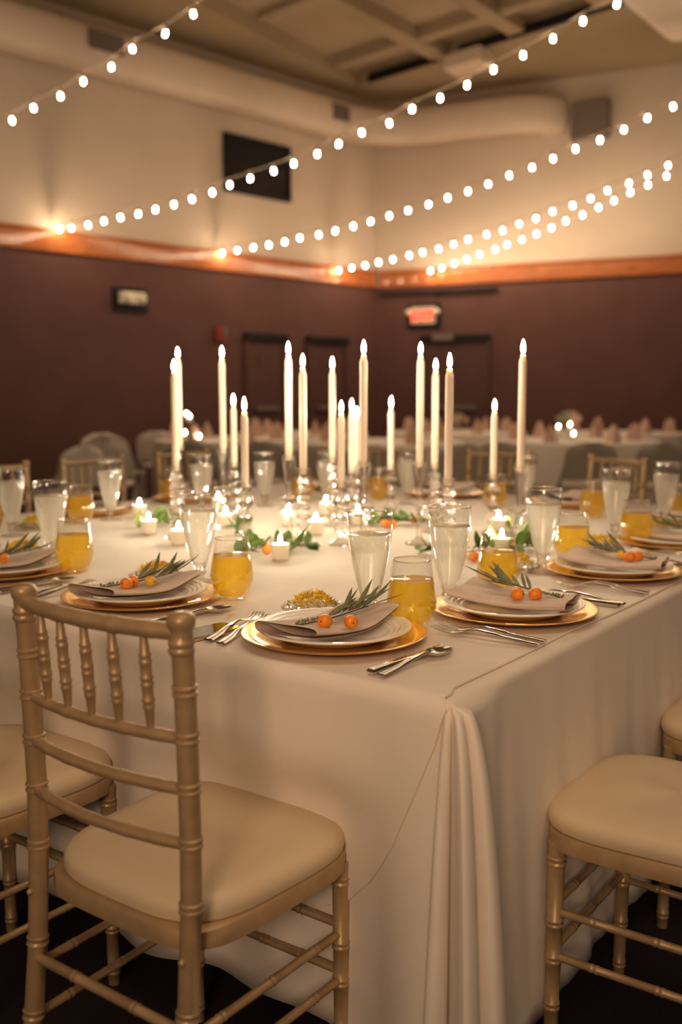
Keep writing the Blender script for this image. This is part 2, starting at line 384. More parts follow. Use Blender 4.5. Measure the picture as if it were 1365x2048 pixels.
string_light([(678, 540), (704, 535), (731, 530), (758, 524), (786, 518), (819, 510), (846, 504), (878, 497), (908, 488), (937, 478), (974, 468), (1006, 460), (1039, 447), (1073, 436), (1106, 422), (1146, 410), (1182, 396), (1216, 380), (1259, 366), (1296, 349), (1337, 330)], 13.3, 10.9, 'bulb string starting on the left wall trim beside room corner', pre=wl(.62, 2.88, .06))
string_light([(862, 541), (884, 535), (909, 526), (934, 517), (960, 508), (991, 498), (1015, 488), (1045, 478), (1074, 467), (1104, 455), (1132, 441), (1166, 429), (1198, 414), (1229, 400), (1262, 384), (1297, 369), (1334, 351)], 13.4, 11.3, 'lowest bulb string, the one starting on right wall trim', pre=wr(.78, 2.88, .06))

# ------------------------------------------------------------------ head table and cloths
TW, TL = 2.45, 2.75
tb = thing('banquet_table', 'large square banquet table hidden under white tablecloths', 'table', T(TW / 2, TL / 2), -A36)
part('tabletop', MB().box(-TW / 2 + .015, TW / 2 - .015, -TL / 2 + .015, TL / 2 - .015, .72, .752).mesh('top', M['grey'], False), tb)
for sx in (-1, 1):
    for sy in (-1, 1):
        part('leg', MB().tube([(sx * .95, sy * 1.1, .72), (sx * .95, sy * 1.1, 0)], .02).mesh('leg', M['grey']), tb)
CHS_F = (.402, .975, 1.55); CHS_R = (.52, 1.09, 1.67, 2.24)
def inset(x, cs, z): return sum(.058 * (1 - smooth(.13, .33, abs(x - c))) for c in cs) * (1 - smooth(.50, .62, z))
def off_f(s, z):
    h = max(0, .757 - z) / .757
    return .004 + .012 * h + h * (.006 * math.sin(17 * s + 1) + .004 * math.sin(33 * s)) - inset(s, CHS_F, z) + .062 * (h ** .7) * (1 - smooth(-.01, .15, s))
def off_r(t, z):
    h = max(0, .757 - z) / .757
    return .004 + .006 * h + h * (.004 * math.sin(15 * t + .5) + .004 * math.sin(37 * t + 1)) + .003 * h * math.sin(70 * t + 12 * z)
def off_b(x, z):
    h = max(0, .757 - z) / .757; return .004 + .02 * h + .012 * h * math.sin(19 * x)
LOBES_T = [(.003, -.003), (.002, -.003), (.0, -.004), (0, -.004),  (-.001, -.0035), (-.002, -.003), (-.0025, -.0025), (-.003, -.002), (-.0035, -.001), (-.004, 0), (-.004, .003)]
LOBES_B = [(.022, -.100), (-.012, -.088), (-.022, -.045), (.012, .006), (-.034, -.044), (-.078, -.078), (-.078, -.030), (-.014, .030), (-.062, -.008), (-.104, -.014), (-.098, .034), (-.044, .082)]
def cr(p, k, m):
    # catmull-rom through list p at parameter k in 0..len-1
    i = min(int(k), len(p) - 2); t = k - i
    g = lambda j: p[max(0, min(len(p) - 1, j))]
    a, b, c, d = g(i - 1), g(i), g(i + 1), g(i + 2)
    return tuple(.5 * ((2 * b[q]) + (-a[q] + c[q]) * t + (2 * a[q] - 5 * b[q] + 4 * c[q] - d[q]) * t * t + (-a[q] + 3 * b[q] - 3 * c[q] + d[q]) * t ** 3) for q in (0, 1))
def contour(hh, zfun):
    """one ring of the under cloth; hh 0 top edge .. 1 hem; zfun gives z per perimeter station"""
    out = []
    N1 = 110
    for i in range(N1):                                  # front-left side, from far left to the corner
        s = lerp(TW - .03, .0, i / (N1 - 1)); z = zfun('f', s, hh); out.append(T(s, -off_f(s, z), z))
    NL = 60
    zc = zfun('c', 0, hh); w = (max(0, (.757 - zc)) / .757) ** .34
    z0 = zfun('f', 0, hh); 
    for i in range(1, NL):
        k = i / NL
        b = cr(LOBES_B, k * (len(LOBES_B) - 1), 0); a = cr(LOBES_T, k * (len(LOBES_T) - 1), 0)
        ww = w * (.35 + .65 * (1 - abs(0)) ) if w else 0
        z = lerp(z0, zfun('r', .09, hh), smooth(0, 1, k)); z = min(z, zc) if k > .12 and k < .85 else lerp(z, zc, .6)
        p = (lerp(a[0], b[0], w), lerp(a[1], b[1], w))
        if k < .12:
            q = (0, -off_f(0, z)); p = (lerp(q[0], p[0], k / .12), lerp(q[1], p[1], k / .12))
        out.append(T(p[0], p[1], z))
    N2 = 130
    for i in range(N2):
        t = lerp(.085, TL - .03, i / (N2 - 1)); z = zfun('r', t, hh)
        o = lerp(off_r(t, z), .034 * w, 1 - smooth(.085, .17, t)); out.append(T(-o, t, z))
    for i in range(8):
        a = math.pi / 2 * i / 7; z = zfun('b', 0, hh); o = .03 + off_b(0, z); out.append(T(.03 - o * math.cos(a), TL - .03 + o * math.sin(a), z))
    for i in range(1, 90):
        s = lerp(.03, TW - .03, i / 90); z = zfun('b', s, hh); out.append(T(s, TL + off_b(s, z), z))
    for i in range(8):
        a = math.pi / 2 * i / 7; z = zfun('b', 0, hh); o = .03 + off_b(0, z); out.append(T(TW - .03 + o * math.sin(a), TL - .03 + o * math.cos(a), z))
    for i in range(1, 90):
        t = lerp(TL - .03, .03, i / 90); z = zfun('b', t, hh); out.append(T(TW + off_b(t, z), t, z))
    for i in range(6):
        a = math.pi / 2 * i / 6; z = zfun('f', TW, hh); o = .02; out.append(T(TW - .03 + (.03 + off_b(0, z)) * math.cos(a), .03 - (.03 + off_b(0, z)) * math.sin(a), z))
    return out
def hemz(side, x):
    if side == 'c': return .012
    if side == 'f': return interp([(0, .012), (.10, .03), (.25, .11), (.5, .115), (3, .10)], x)
    if side == 'r': return interp([(0, .012), (.1, .015), (.2, .05), (.36, .075), (.6, .09), (3, .06)], x)
    return .03
def zf(side, x, hh): return lerp(.742, hemz(side, x), hh)
rows = []
def ring(o, z):
    base = contour(0, lambda *_: .757); cen = T(TW / 2, TL / 2)
    r = []
    for p in base:
        d = Vector((p.x - cen.x, p.y - cen.y, 0)); a, b = d.dot(V), d.dot(U)
        a *= (TW / 2 - o) / (TW / 2); b *= (TL / 2 - o) / (TL / 2); q = cen + V * a + U * b; r.append(Vector((q.x, q.y, z)))
    return r
m = MB()
m.grid([ring(.5, .757), ring(.06, .757), ring(.012, .757), ring(.004, .7545), ring(.0, .750)] + [contour(h, zf) for h in (0, .02, .05, .09, .13, .18, .23, .28, .33, .38, .43, .48, .53, .58, .64, .7, .76, .82, .88, .94, 1)], True)
n_ring = len(ring(.5, .757)); m.f.append(tuple(range(n_ring)))
uc = tag(part('tablecloth', m.mesh('under_cloth', M['cloth'])), 'white under tablecloth with deep pleats falling at the near table corner', 'tablecloth')
sd = uc.modifiers.new('thick', 'SOLIDIFY'); sd.thickness = .0015; sd.offset = -1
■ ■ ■
Instructions to follow: Reproduce every line exactly and omit all pictures.

Written reply:
Keep writing the Blender script for this image. This is part 2, starting at line 384. More parts follow. Use Blender 4.5. Measure the picture as if it were 1365x2048 pixels.
string_light([(678, 540), (704, 535), (731, 530), (758, 524), (786, 518), (819, 510), (846, 504), (878, 497), (908, 488), (937, 478), (974, 468), (1006, 460), (1039, 447), (1073, 436), (1106, 422), (1146, 410), (1182, 396), (1216, 380), (1259, 366), (1296, 349), (1337, 330)], 13.3, 10.9, 'bulb string starting on the left wall trim beside room corner', pre=wl(.62, 2.88, .06))
string_light([(862, 541), (884, 535), (909, 526), (934, 517), (960, 508), (991, 498), (1015, 488), (1045, 478), (1074, 467), (1104, 455), (1132, 441), (1166, 429), (1198, 414), (1229, 400), (1262, 384), (1297, 369), (1334, 351)], 13.4, 11.3, 'lowest bulb string, the one starting on right wall trim', pre=wr(.78, 2.88, .06))

# ------------------------------------------------------------------ head table and cloths
TW, TL = 2.45, 2.75
tb = thing('banquet_table', 'large square banquet table hidden under white tablecloths', 'table', T(TW / 2, TL / 2), -A36)
part('tabletop', MB().box(-TW / 2 + .015, TW / 2 - .015, -TL / 2 + .015, TL / 2 - .015, .72, .752).mesh('top', M['grey'], False), tb)
for sx in (-1, 1):
    for sy in (-1, 1):
        part('leg', MB().tube([(sx * .95, sy * 1.1, .72), (sx * .95, sy * 1.1, 0)], .02).mesh('leg', M['grey']), tb)
CHS_F = (.402, .975, 1.55); CHS_R = (.52, 1.09, 1.67, 2.24)
def inset(x, cs, z): return sum(.058 * (1 - smooth(.13, .33, abs(x - c))) for c in cs) * (1 - smooth(.50, .62, z))
def off_f(s, z):
    h = max(0, .757 - z) / .757
    return .004 + .012 * h + h * (.006 * math.sin(17 * s + 1) + .004 * math.sin(33 * s)) - inset(s, CHS_F, z) + .062 * (h ** .7) * (1 - smooth(-.01, .15, s))
def off_r(t, z):
    h = max(0, .757 - z) / .757
    return .004 + .006 * h + h * (.004 * math.sin(15 * t + .5) + .004 * math.sin(37 * t + 1)) + .003 * h * math.sin(70 * t + 12 * z)
def off_b(x, z):
    h = max(0, .757 - z) / .757; return .004 + .02 * h + .012 * h * math.sin(19 * x)
LOBES_T = [(.003, -.003), (.002, -.003), (.0, -.004), (0, -.004),  (-.001, -.0035), (-.002, -.003), (-.0025, -.0025), (-.003, -.002), (-.0035, -.001), (-.004, 0), (-.004, .003)]
LOBES_B = [(.022, -.100), (-.012, -.088), (-.022, -.045), (.012, .006), (-.034, -.044), (-.078, -.078), (-.078, -.030), (-.014, .030), (-.062, -.008), (-.104, -.014), (-.098, .034), (-.044, .082)]
def cr(p, k, m):
    # catmull-rom through list p at parameter k in 0..len-1
    i = min(int(k), len(p) - 2); t = k - i
    g = lambda j: p[max(0, min(len(p) - 1, j))]
    a, b, c, d = g(i - 1), g(i), g(i + 1), g(i + 2)
    return tuple(.5 * ((2 * b[q]) + (-a[q] + c[q]) * t + (2 * a[q] - 5 * b[q] + 4 * c[q] - d[q]) * t * t + (-a[q] + 3 * b[q] - 3 * c[q] + d[q]) * t ** 3) for q in (0, 1))
def contour(hh, zfun):
    """one ring of the under cloth; hh 0 top edge .. 1 hem; zfun gives z per perimeter station"""
    out = []
    N1 = 110
    for i in range(N1):                                  # front-left side, from far left to the corner
        s = lerp(TW - .03, .0, i / (N1 - 1)); z = zfun('f', s, hh); out.append(T(s, -off_f(s, z), z))
    NL = 60
    zc = zfun('c', 0, hh); w = (max(0, (.757 - zc)) / .757) ** .34
    z0 = zfun('f', 0, hh); 
    for i in range(1, NL):
        k = i / NL
        b = cr(LOBES_B, k * (len(LOBES_B) - 1), 0); a = cr(LOBES_T, k * (len(LOBES_T) - 1), 0)
        ww = w * (.35 + .65 * (1 - abs(0)) ) if w else 0
        z = lerp(z0, zfun('r', .09, hh), smooth(0, 1, k)); z = min(z, zc) if k > .12 and k < .85 else lerp(z, zc, .6)
        p = (lerp(a[0], b[0], w), lerp(a[1], b[1], w))
        if k < .12:
            q = (0, -off_f(0, z)); p = (lerp(q[0], p[0], k / .12), lerp(q[1], p[1], k / .12))
        out.append(T(p[0], p[1], z))
    N2 = 130
    for i in range(N2):
        t = lerp(.085, TL - .03, i / (N2 - 1)); z = zfun('r', t, hh)
        o = lerp(off_r(t, z), .034 * w, 1 - smooth(.085, .17, t)); out.append(T(-o, t, z))
    for i in range(8):
        a = math.pi / 2 * i / 7; z = zfun('b', 0, hh); o = .03 + off_b(0, z); out.append(T(.03 - o * math.cos(a), TL - .03 + o * math.sin(a), z))
    for i in range(1, 90):
        s = lerp(.03, TW - .03, i / 90); z = zfun('b', s, hh); out.append(T(s, TL + off_b(s, z), z))
    for i in range(8):
        a = math.pi / 2 * i / 7; z = zfun('b', 0, hh); o = .03 + off_b(0, z); out.append(T(TW - .03 + o * math.sin(a), TL - .03 + o * math.cos(a), z))
    for i in range(1, 90):
        t = lerp(TL - .03, .03, i / 90); z = zfun('b', t, hh); out.append(T(TW + off_b(t, z), t, z))
    for i in range(6):
        a = math.pi / 2 * i / 6; z = zfun('f', TW, hh); o = .02; out.append(T(TW - .03 + (.03 + off_b(0, z)) * math.cos(a), .03 - (.03 + off_b(0, z)) * math.sin(a), z))
    return out
def hemz(side, x):
    if side == 'c': return .012
    if side == 'f': return interp([(0, .012), (.10, .03), (.25, .11), (.5, .115), (3, .10)], x)
    if side == 'r': return interp([(0, .012), (.1, .015), (.2, .05), (.36, .075), (.6, .09), (3, .06)], x)
    return .03
def zf(side, x, hh): return lerp(.742, hemz(side, x), hh)
rows = []
def ring(o, z):
    base = contour(0, lambda *_: .757); cen = T(TW / 2, TL / 2)
    r = []
    for p in base:
        d = Vector((p.x - cen.x, p.y - cen.y, 0)); a, b = d.dot(V), d.dot(U)
        a *= (TW / 2 - o) / (TW / 2); b *= (TL / 2 - o) / (TL / 2); q = cen + V * a + U * b; r.append(Vector((q.x, q.y, z)))
    return r
m = MB()
m.grid([ring(.5, .757), ring(.06, .757), ring(.012, .757), ring(.004, .7545), ring(.0, .750)] + [contour(h, zf) for h in (0, .02, .05, .09, .13, .18, .23, .28, .33, .38, .43, .48, .53, .58, .64, .7, .76, .82, .88, .94, 1)], True)
n_ring = len(ring(.5, .757)); m.f.append(tuple(range(n_ring)))
uc = tag(part('tablecloth', m.mesh('under_cloth', M['cloth'])), 'white under tablecloth with deep pleats falling at the near table corner', 'tablecloth')
sd = uc.modifiers.new('thick', 'SOLIDIFY'); sd.thickness = .0015; sd.offset = -1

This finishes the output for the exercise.